Uma vez, a Cláudia Laitano me disse que odiava o Gonzaguinha. Fiquei pensando. Eu até que gostava do Gonzaguinha. Não que fosse assim um admirador, mas tinha umas músicas dele que achava interessantes. "Começaria tudo outra vez, se preciso fosse, meu amor…" Boa música. Ou não?
Aquilo de a Cláudia Laitano odiar o Gonzaguinha grudou-me na cabeça. Comecei a pensar nas músicas dele. Tinha aquela:
Vendo como as pessoas são críticas hoje em dia, percebo que é mais fácil apontar o dedo para o defeito do que para a qualidade.
"Quando eu soltar a minha voz, por favor, entenda
Que, palavra por palavra, eis aqui uma pessoa se entregando
Coração na boca, peito aberto, vou sangrando
São as lutas dessa nossa vida que eu estou cantando".
O cara fez rimas com gerúndio. Entregando, sangrando, cantando. Não tem cabimento fazer rima com gerúndio. É como rimar aumentativos ou diminutivos. Ão com ão, inho com inho. Não, não, nessa o Gonzaguinha deu razão à Cláudia Laitano.

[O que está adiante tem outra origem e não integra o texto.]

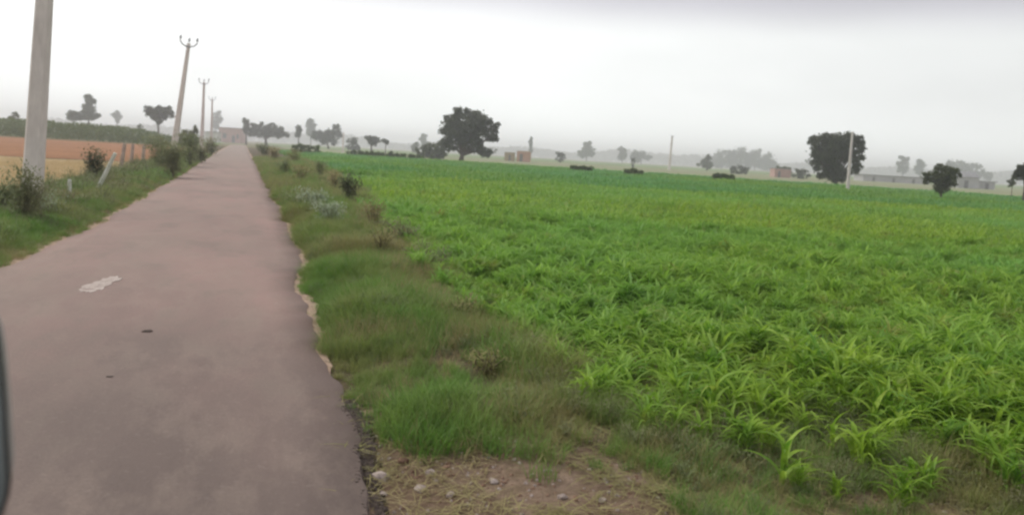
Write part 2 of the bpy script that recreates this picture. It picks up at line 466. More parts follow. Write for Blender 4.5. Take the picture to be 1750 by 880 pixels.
strip('road_shoulder', [y for y in ys_road if y > 5.0], lambda y: right_edge(y) - 0.15,
      lambda y: right_edge(y) - 0.10 + sst(5.0, 7.4, y) * (0.19 + 0.05 * nz(4, y, 3.3, 2) + (0.02 + 0.10 * max(0, nz(1, y, 1.3, 8) + 0.1)) * (1 if y < 25 else 1.6)), -0.012, M['sand'],
      'crumbling pale sandy strip along the right edge of the lane', 3)

def sheet(name, poly, z, mat, label, relief=0.0, step=None):
    """flat field as a gridded quad given by its four corners"""
    (ax, ay), (bx, by), (cx, cy), (dx, dy) = poly
    nu, nv = (40, 40) if relief else (12, 12)
    V = []
    for j in range(nv + 1):
        for i in range(nu + 1):
            u, v = i / nu, j / nv
            x = (ax * (1 - u) + bx * u) * (1 - v) + (dx * (1 - u) + cx * u) * v
            y = (ay * (1 - u) + by * u) * (1 - v) + (dy * (1 - u) + cy * u) * v
            if 0 < i < nu: y += 0.9 * noise.noise(Vector((x * 0.12, 5, z))) * (1 if relief else 3)
            V.append((x, y, z + relief * noise.noise(Vector((x * 0.8, y * 0.8, 3)))))
    F = [(j * (nu + 1) + i, j * (nu + 1) + i + 1, (j + 1) * (nu + 1) + i + 1, (j + 1) * (nu + 1) + i) for j in range(nv) for i in range(nu)]
    return props(link_mesh(name, np_mesh(name, V, F, True), mat), label, kind='structure')
sheet('stubble_field', [(-60, 20), (-5.6, 20), (-4.9, 56), (-60, 50)], -0.07, M['stubble'], 'pale straw coloured stubble field left of the lane', 0.03)
sheet('ploughed_field', [(-130, 50.5), (-5.0, 56.5), (-6.5, 152), (-130, 168)], -0.065, M['plough'], 'orange brown ploughed field left of the lane', 0.04)
sheet('far_field', [(12, 150), (150, 20), (420, 180), (14, 300)], -0.075, M['far_tan'], 'tan harvested field beyond the green crop')
sheet('far_field', [(14, 305), (430, 185), (900, 500), (16, 640)], -0.075, M['far_green'], 'hazy green field far beyond the crop')
sheet('far_field', [(-400, 200), (-4, 195), (-4, 420), (-400, 420)], -0.075, M['far_green'], 'green field behind the ploughed soil on the left')

# ------------------------------------------------------------------ leaves and plants
def blade(mb, base, az, L, w, el, droop, n=4, fold=0.0, twist=0.0):
    """one arching leaf: starts at elevation el, bends over by droop"""
    p = Vector(base); e = el
    ca, sa = math.cos(az), math.sin(az)
    side = Vector((-sa, ca, 0))
    rows = []
    for i in range(n + 1):
        t = i / n
        ww = w * (0.55 + 0.45 * math.sin(math.pi * min(1, t * 1.3 + 0.15))) * (1 - t ** 2.2) if i < n else 0
        up = Vector((-ca * math.sin(e), -sa * math.sin(e), math.cos(e)))
        sd = (side * math.cos(twist * t) + up * math.sin(twist * t))
        if fold: rows.append([p - sd * ww / 2 + up * (fold * ww), p.copy(), p + sd * ww / 2 + up * (fold * ww)])
        else: rows.append([p - sd * ww / 2, p + sd * ww / 2])
        p = p + Vector((ca * math.cos(e), sa * math.cos(e), math.sin(e))) * (L / n)
        e -= droop / n
    b = len(mb.v); k = len(rows[0])
    for i, r in enumerate(rows):
        if i == n: mb.v.append(tuple(r[0] if k == 2 else r[1]))
        else: mb.v.extend(tuple(q) for q in r)
    for i in range(n - 1):
        for j in range(k - 1):
            a = b + i * k + j; mb.f.append((a, a + 1, a + 1 + k, a + k))
    tip = b + n * k
    for j in range(k - 1): mb.f.append((b + (n - 1) * k + j, b + (n - 1) * k + j + 1, tip))
def crop_plant(mb, o=(0, 0, 0), h=0.45, n=None, R=rnd, seg=5, fold=0.22, w=0.03):
    n = n or R.randint(6, 9)
    a0 = R.random() * 6.28
    for i in range(n):
        t = i / n
        az = a0 + i * math.pi + R.uniform(-0.5, 0.5) + t
        z = h * (0.08 + 0.52 * t)
        blade(mb, (o[0], o[1], o[2] + z), az, h * R.uniform(0.5, 0.85), w * R.uniform(0.8, 1.25), math.radians(R.uniform(50, 80)) , R.uniform(1.3, 2.3), seg, fold, R.uniform(-0.6, 0.6))
    mb.add([(o[0] - .006, o[1], o[2]), (o[0] + .006, o[1], o[2]), (o[0], o[1], o[2] + h * .7)], [(0, 1, 2)])
def src(name, mb_or_me, mat, coll):
    me = mb_or_me.mesh(name, False) if isinstance(mb_or_me, MB) else mb_or_me
    me.materials.append(mat)
    o = bpy.data.objects.new(name, me); coll.objects.link(o); return o
def coll(name): return bpy.data.collections.new(name)     # kept out of the scene: only a source for the scattering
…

Tem uma outra que também me incomoda. Ele canta:
"E que a atitude de recomeçar
é todo dia, toda hora
é se respeitar na sua força e fé
é se olhar bem fundo até o
dedão do pé".
Ele usou o dedão do pé para rimar com fé. Tudo bem quanto à rima, mas "dedão do pé" não é uma imagem poética. Dificilmente você vai encontrar lirismo no dedão do pé, mesmo que seja o da Marina Ruy Barbosa. A não ser que você se enquadre naquela categoria de caras que adoram pés, o que, francamente, é esquisito. Havia inclusive um sujeito que era conhecido como o Tarado do Pé, em Porto Alegre. Ele ficava de campana nas escadarias dos bares com dois andares. Uma mulher subia e o pé dela se punha à altura dos olhos dele. Então, ele olhava um pé que achava formoso e gemia. Às vezes, passava a mão. A mulher dava um pulo e protestava:
– O que é isso???
Mas seguia em frente, escada acima, sem maiores escândalos. Uma noite, porém, ele se aproveitou que uma moça parou no degrau, e lambeu-lhe o calcanhar exposto. Aí foi demais. Expulsaram-no do bar e proibiram que voltasse.
O Tarado do Pé, imagina.
Mas falava do Gonzaguinha, que a Cláudia Laitano odeia. Refletindo sobre as músicas dele, encontrei outra referência de pouca nobreza: aquela do "menino tão só, no antigo banheiro, folheando revistas, comendo as figuras". É uma das raras alusões à masturbação na Música Popular Brasileira. A outra, que me lembre, é do Chico Buarque, quando, naquela bela composição sobre os 12 anos de idade do guri, ele cita: "Concurso de… pipoca!". O concurso, no caso, é de masturbação, competição comum entre os meninos de outrora. Ganhava-se pela distância alcançada e pela rapidez. Garanto que você e a Cláudia Laitano não sabiam disso.
Maldição, tergiversei outra vez. Queria dizer é que a crítica da Cláudia Laitano me influenciou e passei a gostar menos do Gonzaguinha. Não a odiá-lo, não tanto, mas nunca mais consegui ouvi-lo sem pensar: "A Cláudia Laitano detesta esse cara".
Será que não tenho personalidade? Será que o Gonzaguinha é uma droga mesmo? Ou será que, se a gente se esforçar, encontra pontos negativos em qualquer coisa?
Vendo como as pessoas são críticas hoje em dia, vendo como odeiam com denodo e gosto, percebo que é mais fácil apontar o dedo para o defeito do que para a qualidade. Poderíamos prestar mais atenção para as partes agradáveis da vida, não é? Provavelmente, até os políticos brasileiros têm seus predicados. Se bem que a Cláudia Laitano gosta de repetir uma frase do pessoal do Planeta Diário, que dizia: "Tudo na vida tem um lado bom e um lado ruim, menos o disco do Gonzaguinha".